Sieht so der Gegenentwurf zur unruhig flackernden Berliner Ampel aus? Schwarz-Grün in Nordrhein-Westfalen steht nach einem Jahr Regierungsarbeit ziemlich stabil da.
Kommentar zum NRW-CheckRegierungschef Wüst reitet auf der Harmonie-Welle
Differenzen haben CDU-Ministerpräsident Hendrik Wüst und seine grüne Vize Mona Neubaur im Griff. Selbst die Zerreißprobe um das Braunkohle-Dorf Lützerath hat die Koalition einigermaßen unbeschadet überstanden. Offenbar hält das Bündnis auch deshalb, weil es halten will.
Auf dieser Welle der Harmonie reitet vor allem Regierungschef Wüst nach vorne. Beim aktuellen NRW-Check streicht er beste Noten ein und setzt sich bei der Frage nach einem Kanzlerkandidaten für die Union deutlich von Friedrich Merz und Markus Söder ab. Dass sich beide gerade nicht beliebt machen und insbesondere Merz beim Versuch, die AfD auszuhebeln, danebengreift, pusht Wüsts Werte zusätzlich. Und zeigt, dass ein gemäßigter Kurs von Wählerinnen und Wählern eher honoriert wird als ein Krawall-Auftritt.

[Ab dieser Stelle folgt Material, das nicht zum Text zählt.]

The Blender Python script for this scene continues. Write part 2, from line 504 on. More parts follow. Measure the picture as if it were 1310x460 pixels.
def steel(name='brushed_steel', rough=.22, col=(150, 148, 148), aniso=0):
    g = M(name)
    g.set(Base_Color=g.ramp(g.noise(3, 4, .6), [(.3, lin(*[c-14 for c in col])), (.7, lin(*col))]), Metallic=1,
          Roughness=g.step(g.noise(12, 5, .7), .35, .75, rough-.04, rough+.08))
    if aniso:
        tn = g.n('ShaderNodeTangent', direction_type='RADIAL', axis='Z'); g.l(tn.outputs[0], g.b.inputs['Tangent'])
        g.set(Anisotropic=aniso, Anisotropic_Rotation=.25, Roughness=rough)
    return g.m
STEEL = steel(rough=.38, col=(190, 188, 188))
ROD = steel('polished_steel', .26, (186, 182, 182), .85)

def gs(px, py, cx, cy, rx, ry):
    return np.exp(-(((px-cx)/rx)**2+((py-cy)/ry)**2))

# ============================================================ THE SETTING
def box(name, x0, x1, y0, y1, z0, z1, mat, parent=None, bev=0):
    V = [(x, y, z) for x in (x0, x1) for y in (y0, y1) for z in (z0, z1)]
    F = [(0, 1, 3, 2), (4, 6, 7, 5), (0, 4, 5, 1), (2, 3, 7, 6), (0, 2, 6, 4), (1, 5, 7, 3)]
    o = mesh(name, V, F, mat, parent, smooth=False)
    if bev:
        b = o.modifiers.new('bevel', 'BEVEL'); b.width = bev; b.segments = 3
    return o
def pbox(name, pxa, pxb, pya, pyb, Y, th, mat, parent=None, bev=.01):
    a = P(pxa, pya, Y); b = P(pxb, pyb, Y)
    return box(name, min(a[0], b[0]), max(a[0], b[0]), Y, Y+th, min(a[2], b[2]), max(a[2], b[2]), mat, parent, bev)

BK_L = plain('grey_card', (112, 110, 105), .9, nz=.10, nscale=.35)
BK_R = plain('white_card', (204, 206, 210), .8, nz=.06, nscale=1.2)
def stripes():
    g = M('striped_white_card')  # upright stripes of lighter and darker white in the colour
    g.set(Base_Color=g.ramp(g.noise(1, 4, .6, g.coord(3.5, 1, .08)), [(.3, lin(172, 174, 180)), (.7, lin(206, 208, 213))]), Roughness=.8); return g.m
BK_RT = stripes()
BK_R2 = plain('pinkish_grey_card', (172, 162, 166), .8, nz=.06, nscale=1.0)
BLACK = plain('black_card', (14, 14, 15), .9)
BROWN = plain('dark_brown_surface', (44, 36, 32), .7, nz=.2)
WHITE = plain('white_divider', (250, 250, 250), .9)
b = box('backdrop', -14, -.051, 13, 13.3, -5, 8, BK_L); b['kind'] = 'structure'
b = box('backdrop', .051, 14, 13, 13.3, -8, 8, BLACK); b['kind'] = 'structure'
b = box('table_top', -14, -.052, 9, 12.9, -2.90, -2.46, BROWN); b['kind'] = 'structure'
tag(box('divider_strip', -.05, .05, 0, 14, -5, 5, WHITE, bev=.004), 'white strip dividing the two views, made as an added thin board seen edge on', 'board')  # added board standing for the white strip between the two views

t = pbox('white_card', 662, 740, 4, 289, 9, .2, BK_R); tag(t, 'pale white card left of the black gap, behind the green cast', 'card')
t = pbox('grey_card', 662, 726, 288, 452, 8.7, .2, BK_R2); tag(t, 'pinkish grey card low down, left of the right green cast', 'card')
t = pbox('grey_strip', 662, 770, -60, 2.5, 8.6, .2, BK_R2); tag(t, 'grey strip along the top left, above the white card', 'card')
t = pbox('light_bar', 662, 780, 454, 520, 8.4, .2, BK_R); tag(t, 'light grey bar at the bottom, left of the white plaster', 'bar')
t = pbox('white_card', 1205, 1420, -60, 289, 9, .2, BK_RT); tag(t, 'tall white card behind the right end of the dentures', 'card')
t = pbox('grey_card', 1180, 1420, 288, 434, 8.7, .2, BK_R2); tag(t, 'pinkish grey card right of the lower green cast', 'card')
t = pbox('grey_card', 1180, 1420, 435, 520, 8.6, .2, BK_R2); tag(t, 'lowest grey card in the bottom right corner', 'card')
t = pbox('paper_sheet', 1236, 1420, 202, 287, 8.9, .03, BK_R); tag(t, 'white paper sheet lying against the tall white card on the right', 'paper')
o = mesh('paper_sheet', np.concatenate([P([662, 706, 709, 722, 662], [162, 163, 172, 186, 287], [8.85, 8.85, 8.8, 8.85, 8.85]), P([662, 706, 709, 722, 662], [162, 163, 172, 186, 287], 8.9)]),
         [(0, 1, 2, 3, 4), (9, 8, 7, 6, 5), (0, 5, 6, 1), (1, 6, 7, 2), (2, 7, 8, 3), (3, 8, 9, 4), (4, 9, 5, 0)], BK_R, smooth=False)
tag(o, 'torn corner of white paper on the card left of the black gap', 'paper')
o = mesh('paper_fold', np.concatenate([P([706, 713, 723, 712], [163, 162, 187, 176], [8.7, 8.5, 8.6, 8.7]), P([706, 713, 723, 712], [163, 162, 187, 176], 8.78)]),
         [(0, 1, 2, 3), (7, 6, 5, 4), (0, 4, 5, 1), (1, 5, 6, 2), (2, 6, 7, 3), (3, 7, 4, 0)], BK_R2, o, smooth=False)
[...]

Neue Sorgen beschäftigen Bürger
Soweit die persönliche Erfolgsstory Wüst. Die Leistungen der Landesregierung unter seiner Führung, kommen allerdings nicht so gut weg. 54 Prozent der Befragten sind unzufrieden mit der Arbeit von Schwarz-Grün, der Anteil hat sich seit dem letzten NRW-Check nicht geändert. Das liegt wohl auch an den wenig profilierten Kabinettsmitgliedern, vom scharfkantigen Innenminister Reul einmal abgesehen.
Dennoch könnte Ministerpräsident Wüst einigermaßen beruhigt ins zweite Jahr der Amtsperiode gehen, wenn sich die Problemfelder in NRW nicht deutlich verschoben hätten. Die Energiekrise und die hohe Inflationsrate hatten die Befragten im Herbst noch am meisten besorgt. Jetzt werden vor allem Probleme, die durch hohe Flüchtlingszahlen entstehen, genannt, aber auch Schul- und Bildungsthemen und die Verkehrssituation.
Genannte Probleme ernst nehmen
Und das könnte in der Komfortzone des erfolgsverwöhnten CDU-Hoffnungsträgers Wüst für Verwirbelungen sorgen. Bei Energiepreisen und Inflation, die stark kriegsgetrieben waren, konnte die NRW-Regierung – auch zu Recht – auf die internationale Lage verweisen. Jetzt rücken die Sorgen sehr viel näher, drei Viertel der Befragten finden, dass die meisten Kommunen mit der Zahl an Geflüchteten überfordert sind. Auch wenn diese Zahlen nicht beeinflussbar sind, ist die NRW-Regierung hier ganz anders gefragt, denn es geht um Lösungskonzepte vor Ort. Ebenso bei eindeutigen Landesthemen wie Schul-Fragen und der Verkehrslage. Die Regierung muss jetzt zeigen, dass sie die genannten Probleme ernst nimmt – vor allem mit Blick auf die steigenden Umfragewerte der AfD im Land. Ein echter Prüfstein für Schwarz-Grün als Gegenentwurf.